For most of my life I have been involved in long distance running. As with many a runner, my commitment was sporatic and changed from season to season. A few years ago all that changed and I began to take up running quite seriously. I joined a running club and met a number of people who were also interested in running and together we pursued common goals, usually a specific race. At the beginning of this year I spoke with a friend who is an exceptional runner about being my coach and working with me to develop a training regieme.
Recently I was reading 1 Timothy and a phrase suddenly stood out to me: ‘…train yourself to be godly’ (4:7). As I read this verse a question came into my head: “Do you have a training program for your spiritual life?” I certainly had one for my long distance running, but suddenly I began to wonder how the concept could be applied to my prayer life and my spiritual life as a whole. Prayer is not isolated from the other dimensions of our spiritual life, so as I begin this blog, I want to take a ‘big picture’ look at our spiritual lives.

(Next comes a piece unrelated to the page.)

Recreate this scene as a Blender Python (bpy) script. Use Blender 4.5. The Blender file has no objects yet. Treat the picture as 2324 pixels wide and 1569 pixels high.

What would a training program for our spiritual lives even look like?
As I’ve reflected on my running training, here are a few ideas about a spiritual training program:
- it needs to be specifically tailored to YOU. A generic ‘one program fits all’ isn’t going to be effective because it can’t respond to where you are at in your spiritual journey.
- it needs to have some voluntary accountability. In my running program I was accountable to my coach to tell him whether I did each workout; we agreed that I would pay him a certain amount of money every time I skipped a workout.
- it needs to include feedback. Every month my coach and I would get together over lunch and discuss how the training had gone the past month and where it was heading the next month.
- it needs to have some goals in mind. This one is more difficult. In running the goal was time and distance related; in our spiritual lives such measurable goals are not so easily determined.
As much as we’d like to have a ‘presto-chango’ training program for our lives the reality is that we need to have a longer term view of our spiritual life. To continue the running analogy, we need to be in marathon mode rather than a sprint mode.
I’d encourage you to take one of the four ideas above and spend some time thinking specifically about how it applies in your spiritual life.